What followed was 12 years of building software at some of the world's most demanding engineering organizations — AWS, Intel, Oracle, Verizon. Executive business education at UC Berkeley Haas School of Business. A deliberate transition from pure engineering into product thinking and leadership. And now: founding an AI startup, building The PME Club — a community for engineers who want to think beyond the code — and leading a Lean In Circle for South San Jose women community


Looking back, the path looks clean and linear. It wasn't. There were days of deep uncertainty, of figuring things out alone, of not knowing if the next step was the right one. Whenever those moments return, and they do, I go back to that girl in a small town in India who had no roadmap and made one anyway. If she could do it, I can do almost anything. That belief has never failed me.

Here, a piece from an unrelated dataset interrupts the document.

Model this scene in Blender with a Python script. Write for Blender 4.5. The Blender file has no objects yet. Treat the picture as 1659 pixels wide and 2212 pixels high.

• Master's in Computer Science from State University of New York at Stony Brook
• Bachelor of Technology in Computer Science from NIT Bhopal
• Certificate of Business Excellence at UC Berkeley, Haas School of Business

• Lean In Community
• ThePMEClub

• LeanIn @ South San Jose, Circle Leader
• The PME Club, Founder
• Braven, Leadership Coach

Q

What do you attribute your success to?

Curiosity and the willingness to operate outside my comfort zone. I grew up in a small town in India where opportunities in tech felt out of reach — I was the first woman in my family to study abroad, and that journey from MP to Stony Brook to leading engineering projects at AWS, Oracle, and Intel taught me that the gap between where you are and where you want to be is mostly mindset. That belief is the foundation of The PME Club — I've seen engineers completely transform how they operate and grow simply by developing product thinking. The technical skills got me in the door. Learning to think like a product leader is what helped me thrive.

Q

What’s the best career advice you’ve ever received?

Learn the language of the people making decisions. Early in my engineering career, someone told me that technical excellence alone wouldn't get me to the impact I wanted — I needed to understand how business decisions get made, what problems were worth solving, and how to communicate in terms of outcomes, not just outputs. That single shift changed everything for me. It's also the core insight behind The PME Club — we don't teach engineers to become PMs, we teach them to think more completely so they can lead, influence, and build things that actually matter.

Q

What advice would you give to young women entering your industry?

Don't wait for permission to develop leadership skills — start now, inside the role you already have. I see so many talented women in engineering who are exceptional at their craft but hold back from the strategic, visible work because they feel they haven't earned it yet. You don't need a new title to develop product thinking, to speak up in roadmap conversations, or to connect your work to business outcomes. That proactive mindset is exactly what The PME Club is built around. The engineers — and especially the women — who grow fastest are the ones who decide early that execution is just the baseline, not the ceiling.

Q

What are the biggest challenges or opportunities in your field right now?

The biggest opportunity I see is engineers who are ready to operate at a higher level but don't have the frameworks or community to get there. There's an enormous gap between what engineering education teaches and what actually drives impact and growth in corporate tech environments — product thinking, leadership presence, understanding business context. Most engineers figure this out slowly and alone, if at all. The PME Club exists to accelerate that development intentionally. On the startup side, AI video technology is at an inflection point — the tools to create personalized, intelligent video experiences are finally catching up to the vision, and the applications across education, media, and enterprise are massive.

Q

What values are most important to you in your work and personal life?

Access, intentionality, and building in community. I grew up where quality education and career opportunity were unevenly distributed, and that shapes everything I build. The PME Club is free in spirit — it exists because I believe every engineer deserves access to the kind of thinking and mentorship that used to only come from being in the right room. Intentionality matters to me because both engineering and leadership require deliberate practice, not just time served. And community, because the best growth I've seen — in myself and in PME Club members — happens when people learn alongside each other, not in isolation.